耳印

先週、本郷通りを歩いていた時、並木の公孫樹の根元につっかえて、立ち往生している視覚障害の人がいました。白杖をしきりに幹にぶつけながら、事態が呑み込めずにいるようです。そんなことは滅多にないので、声を掛けようかと足を早めたところで、後ろから来た人が先に声を掛け、連れ立って歩き始めたのでほっとしました。

昨夜、NHKのTVニュースを視ていたら、コロナの街には耳印が無くなって不自由している、と話す視覚障害者が映りました。普段は、街路を歩きながら聞こえるさまざまの音を頼りに、自分の位置を知って動いていた、コロナでそれが無くなったり、変わったりしてしまって、ときには危険も感じる、というのです。彼らの間ではそういう音を「耳印」と呼ぶのだそうで、例えば飲食店の排気筒の音、コンビニの自動ドアが開閉する音なども今まで頼りにしてきたとのこと。しかし休業する店舗が増え、またドアを開け放しにする店も多くなり、いま自分がどこにいるのか分からなくなる、という。

はっとしました。そうだったのかー視覚障害者が白杖に触れるものや、街に流れる音響を頼りに歩いているだろうことは分かっていましたが、そんな細かい音までが道しるべになっていたとは知りませんでした。私たちも、コロナで廃業する店が増えたり、営業時間が変わったりで、街のたたずまいが変わって行っていることを日々感じてはいますが、未だ他人事でした。
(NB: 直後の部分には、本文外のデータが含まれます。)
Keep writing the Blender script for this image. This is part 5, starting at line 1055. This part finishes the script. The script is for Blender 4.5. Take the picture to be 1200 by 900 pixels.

どんなに不安だろう・・・白杖に「2,3分手を貸してください」というシールを貼る運動が始まったそうですが、私たちは通常、歩きながら他人の手許まで覗き込んだりはしない。

これまでも、障害者や高齢者を追い抜く短い時間、そっと様子を観察したりはしましたが、これからはもっと気をつけて見よう、そう思いました。